§ **TASK STATEMENT**: Find each line holding the word "Blender" and give the total alone.

----

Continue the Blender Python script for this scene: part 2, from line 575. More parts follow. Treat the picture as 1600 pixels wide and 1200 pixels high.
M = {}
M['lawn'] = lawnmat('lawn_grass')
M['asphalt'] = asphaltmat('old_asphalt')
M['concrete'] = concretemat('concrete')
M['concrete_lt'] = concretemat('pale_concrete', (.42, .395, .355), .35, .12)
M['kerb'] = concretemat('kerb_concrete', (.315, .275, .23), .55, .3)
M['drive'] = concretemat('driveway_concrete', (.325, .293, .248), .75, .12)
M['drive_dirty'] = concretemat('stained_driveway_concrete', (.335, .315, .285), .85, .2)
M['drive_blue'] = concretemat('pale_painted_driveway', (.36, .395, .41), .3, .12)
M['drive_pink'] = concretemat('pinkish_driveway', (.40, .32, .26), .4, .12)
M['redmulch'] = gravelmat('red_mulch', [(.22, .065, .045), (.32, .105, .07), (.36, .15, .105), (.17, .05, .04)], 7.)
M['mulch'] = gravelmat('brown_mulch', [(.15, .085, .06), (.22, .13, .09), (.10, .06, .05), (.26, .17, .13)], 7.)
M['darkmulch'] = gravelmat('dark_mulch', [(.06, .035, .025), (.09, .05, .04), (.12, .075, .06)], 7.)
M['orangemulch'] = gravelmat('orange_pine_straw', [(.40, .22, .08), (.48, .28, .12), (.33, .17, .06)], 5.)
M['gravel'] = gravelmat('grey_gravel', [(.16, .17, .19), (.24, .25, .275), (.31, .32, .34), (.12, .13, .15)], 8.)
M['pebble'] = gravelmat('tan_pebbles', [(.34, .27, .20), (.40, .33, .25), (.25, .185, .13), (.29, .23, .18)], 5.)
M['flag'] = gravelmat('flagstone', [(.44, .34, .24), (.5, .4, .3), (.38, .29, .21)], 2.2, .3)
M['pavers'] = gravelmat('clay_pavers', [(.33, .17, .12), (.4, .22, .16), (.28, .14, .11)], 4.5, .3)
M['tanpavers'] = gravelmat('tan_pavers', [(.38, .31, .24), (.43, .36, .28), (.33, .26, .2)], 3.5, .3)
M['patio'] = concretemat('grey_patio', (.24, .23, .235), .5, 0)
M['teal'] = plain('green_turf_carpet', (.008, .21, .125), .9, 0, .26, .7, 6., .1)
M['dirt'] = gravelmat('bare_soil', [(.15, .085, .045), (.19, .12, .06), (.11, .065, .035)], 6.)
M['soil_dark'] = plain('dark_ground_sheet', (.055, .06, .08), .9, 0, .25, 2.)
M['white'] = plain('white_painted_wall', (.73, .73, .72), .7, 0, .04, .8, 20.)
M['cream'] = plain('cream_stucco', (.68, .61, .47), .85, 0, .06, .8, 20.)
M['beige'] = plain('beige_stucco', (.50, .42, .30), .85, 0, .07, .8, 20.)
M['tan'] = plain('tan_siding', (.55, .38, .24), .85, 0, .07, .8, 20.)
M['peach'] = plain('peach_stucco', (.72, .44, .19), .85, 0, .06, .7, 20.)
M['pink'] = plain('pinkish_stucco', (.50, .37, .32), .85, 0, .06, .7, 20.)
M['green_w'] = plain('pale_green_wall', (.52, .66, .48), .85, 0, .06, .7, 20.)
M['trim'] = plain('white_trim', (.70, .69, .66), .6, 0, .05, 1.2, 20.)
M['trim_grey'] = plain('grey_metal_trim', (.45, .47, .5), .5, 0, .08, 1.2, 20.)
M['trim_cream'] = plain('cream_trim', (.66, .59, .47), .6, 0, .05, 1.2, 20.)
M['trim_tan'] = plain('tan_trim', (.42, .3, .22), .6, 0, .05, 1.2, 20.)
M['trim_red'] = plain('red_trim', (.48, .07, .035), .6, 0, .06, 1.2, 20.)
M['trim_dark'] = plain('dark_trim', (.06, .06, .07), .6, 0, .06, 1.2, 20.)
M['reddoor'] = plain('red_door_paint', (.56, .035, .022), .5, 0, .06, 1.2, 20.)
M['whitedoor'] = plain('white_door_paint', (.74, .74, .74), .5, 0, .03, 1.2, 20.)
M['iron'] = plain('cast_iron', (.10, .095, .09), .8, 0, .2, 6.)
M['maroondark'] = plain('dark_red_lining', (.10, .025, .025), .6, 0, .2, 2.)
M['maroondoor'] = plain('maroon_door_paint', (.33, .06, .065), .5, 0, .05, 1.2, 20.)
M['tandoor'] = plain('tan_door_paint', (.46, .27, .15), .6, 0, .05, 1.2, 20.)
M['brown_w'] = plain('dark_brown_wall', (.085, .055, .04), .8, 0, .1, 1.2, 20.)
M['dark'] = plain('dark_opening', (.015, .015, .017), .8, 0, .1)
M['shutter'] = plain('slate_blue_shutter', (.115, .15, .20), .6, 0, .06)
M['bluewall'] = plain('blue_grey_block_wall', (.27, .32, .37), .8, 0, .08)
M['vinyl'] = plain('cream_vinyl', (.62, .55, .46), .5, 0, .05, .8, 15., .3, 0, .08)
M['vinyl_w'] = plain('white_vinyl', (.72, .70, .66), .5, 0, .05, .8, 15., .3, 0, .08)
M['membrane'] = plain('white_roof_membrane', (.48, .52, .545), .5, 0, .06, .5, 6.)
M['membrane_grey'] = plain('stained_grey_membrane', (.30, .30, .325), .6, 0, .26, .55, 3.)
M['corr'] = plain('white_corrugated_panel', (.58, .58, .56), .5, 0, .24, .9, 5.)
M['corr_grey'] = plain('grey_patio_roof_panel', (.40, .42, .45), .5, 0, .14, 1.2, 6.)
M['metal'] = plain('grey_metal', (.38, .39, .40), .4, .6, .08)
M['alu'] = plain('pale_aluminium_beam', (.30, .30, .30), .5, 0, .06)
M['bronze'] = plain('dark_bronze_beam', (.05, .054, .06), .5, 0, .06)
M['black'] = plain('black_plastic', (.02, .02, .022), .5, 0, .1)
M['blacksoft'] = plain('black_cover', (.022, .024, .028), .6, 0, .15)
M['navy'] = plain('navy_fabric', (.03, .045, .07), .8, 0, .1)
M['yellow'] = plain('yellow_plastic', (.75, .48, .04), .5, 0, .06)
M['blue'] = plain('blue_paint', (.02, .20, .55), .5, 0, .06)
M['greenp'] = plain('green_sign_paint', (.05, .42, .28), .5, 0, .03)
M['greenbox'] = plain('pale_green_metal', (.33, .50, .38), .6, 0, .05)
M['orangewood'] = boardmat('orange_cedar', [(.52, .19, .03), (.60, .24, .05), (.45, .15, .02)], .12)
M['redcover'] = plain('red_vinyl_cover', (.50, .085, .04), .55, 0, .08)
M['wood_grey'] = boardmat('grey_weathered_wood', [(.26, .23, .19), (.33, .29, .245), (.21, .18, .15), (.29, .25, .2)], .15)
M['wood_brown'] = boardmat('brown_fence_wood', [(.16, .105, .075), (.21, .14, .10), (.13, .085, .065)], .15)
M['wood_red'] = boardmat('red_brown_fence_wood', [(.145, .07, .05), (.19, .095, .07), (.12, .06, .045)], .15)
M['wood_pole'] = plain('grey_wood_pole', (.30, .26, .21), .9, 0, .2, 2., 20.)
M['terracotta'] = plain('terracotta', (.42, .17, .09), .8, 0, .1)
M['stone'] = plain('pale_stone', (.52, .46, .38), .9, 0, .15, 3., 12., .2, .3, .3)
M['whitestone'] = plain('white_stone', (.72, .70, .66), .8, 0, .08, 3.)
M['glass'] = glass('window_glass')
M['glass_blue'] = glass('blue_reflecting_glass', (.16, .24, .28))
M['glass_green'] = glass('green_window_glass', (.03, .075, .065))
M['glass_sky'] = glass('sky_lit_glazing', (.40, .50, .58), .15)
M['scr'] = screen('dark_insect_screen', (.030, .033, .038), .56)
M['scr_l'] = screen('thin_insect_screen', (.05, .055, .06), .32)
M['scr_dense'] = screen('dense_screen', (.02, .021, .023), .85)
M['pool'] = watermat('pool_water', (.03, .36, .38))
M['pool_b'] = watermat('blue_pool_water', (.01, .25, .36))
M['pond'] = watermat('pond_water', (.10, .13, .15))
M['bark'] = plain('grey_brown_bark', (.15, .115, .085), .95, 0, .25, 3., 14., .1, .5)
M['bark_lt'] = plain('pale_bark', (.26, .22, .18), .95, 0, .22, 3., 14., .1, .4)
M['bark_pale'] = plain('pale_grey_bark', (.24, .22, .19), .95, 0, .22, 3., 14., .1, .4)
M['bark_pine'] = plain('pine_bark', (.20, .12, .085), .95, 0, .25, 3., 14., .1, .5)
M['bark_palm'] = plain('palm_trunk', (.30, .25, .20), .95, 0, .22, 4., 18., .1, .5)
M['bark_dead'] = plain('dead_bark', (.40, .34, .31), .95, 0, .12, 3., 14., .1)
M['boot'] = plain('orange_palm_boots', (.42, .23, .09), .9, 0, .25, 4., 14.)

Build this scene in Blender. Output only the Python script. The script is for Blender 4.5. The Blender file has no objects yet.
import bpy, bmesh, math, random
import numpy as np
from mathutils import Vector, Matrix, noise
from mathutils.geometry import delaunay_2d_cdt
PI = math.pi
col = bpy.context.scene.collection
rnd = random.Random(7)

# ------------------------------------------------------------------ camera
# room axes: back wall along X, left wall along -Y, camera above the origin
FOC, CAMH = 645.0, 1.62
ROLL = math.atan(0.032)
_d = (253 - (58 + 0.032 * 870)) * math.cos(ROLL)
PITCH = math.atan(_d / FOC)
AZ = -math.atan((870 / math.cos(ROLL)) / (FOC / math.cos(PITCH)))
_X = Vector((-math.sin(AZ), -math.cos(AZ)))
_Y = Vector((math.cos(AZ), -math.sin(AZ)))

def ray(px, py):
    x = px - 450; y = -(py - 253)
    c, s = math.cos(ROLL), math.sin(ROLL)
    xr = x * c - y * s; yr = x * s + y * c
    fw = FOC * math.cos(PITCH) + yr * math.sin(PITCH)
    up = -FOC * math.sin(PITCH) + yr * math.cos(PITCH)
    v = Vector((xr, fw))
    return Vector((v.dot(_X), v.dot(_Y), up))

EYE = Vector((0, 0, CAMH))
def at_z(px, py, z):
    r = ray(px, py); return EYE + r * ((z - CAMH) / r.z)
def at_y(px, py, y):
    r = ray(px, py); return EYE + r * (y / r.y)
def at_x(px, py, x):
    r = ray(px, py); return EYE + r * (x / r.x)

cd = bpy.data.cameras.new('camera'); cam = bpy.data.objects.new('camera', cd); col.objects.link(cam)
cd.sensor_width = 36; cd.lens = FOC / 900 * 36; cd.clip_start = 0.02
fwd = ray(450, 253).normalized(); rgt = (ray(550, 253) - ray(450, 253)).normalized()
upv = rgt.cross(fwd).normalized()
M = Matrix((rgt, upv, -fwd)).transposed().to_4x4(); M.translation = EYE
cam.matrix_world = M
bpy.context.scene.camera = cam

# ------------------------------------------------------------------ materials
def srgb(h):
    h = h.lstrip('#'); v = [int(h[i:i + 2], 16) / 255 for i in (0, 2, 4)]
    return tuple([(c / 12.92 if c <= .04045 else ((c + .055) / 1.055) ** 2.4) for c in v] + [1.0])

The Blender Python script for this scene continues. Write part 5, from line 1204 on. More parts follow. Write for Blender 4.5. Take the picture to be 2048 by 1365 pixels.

----

§ **CORRECT RESULT**: 3